Military Summary Channel will always make me smile when I remember him, just because of his "Mongolian Tactics" cope when talking about the loss of Kherson by the Russians, and similar setbacks in that period. I stopped following him as he became both less balanced and less amusing.

I've only started watching him about a month ago, what was the story there? My sense is, as I said, that right now his representation of the situation on the ground is better than most other sources, but it's possible that he does much worse when Russia is on the retreat.

Mongolian tactics is the argument that a withdrawal is not a defeat, but a lure to pull an enemy into a position for a much greater counterattack than can envelop them, i.e. getting the fortifiers to leave their fortifications and come into the fields where the mongol cavalry destroy them.

In Kherson, it was one of the cope arguments that the Russians weren't in an untenable position, but that the Ukrainians were over-extending their offensive and the Russian counterattack would evicerate them.

(The Russians claimed to have stopped the Kherson offensive multiple times in the months leading up to its completion. It wasn't hard to find plenty of arguments that the Ukrainians were making a obvious and debilitating error by pursuing the offensive.)

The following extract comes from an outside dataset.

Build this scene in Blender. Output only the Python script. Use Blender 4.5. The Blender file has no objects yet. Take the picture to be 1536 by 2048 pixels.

Every russian retreat is a glorious trap about to be sprung on the unsuspecting ukrops, every Ukrainian failure is proof of their impending failure cascade, every Russian long range strike onto civilians is magically hitting a hidden HIMARs located behind a baby crib, every Russian asset lost is just proof of how resilient the Russian manufacturing machine is, every Russian field 'improvisation' is proof of superior Russian ingenuity. Bias exists in all parties/observers within this conflict, but pro Russian cope is the finest fermented diarrhea to be injected into every vatniks urethrae.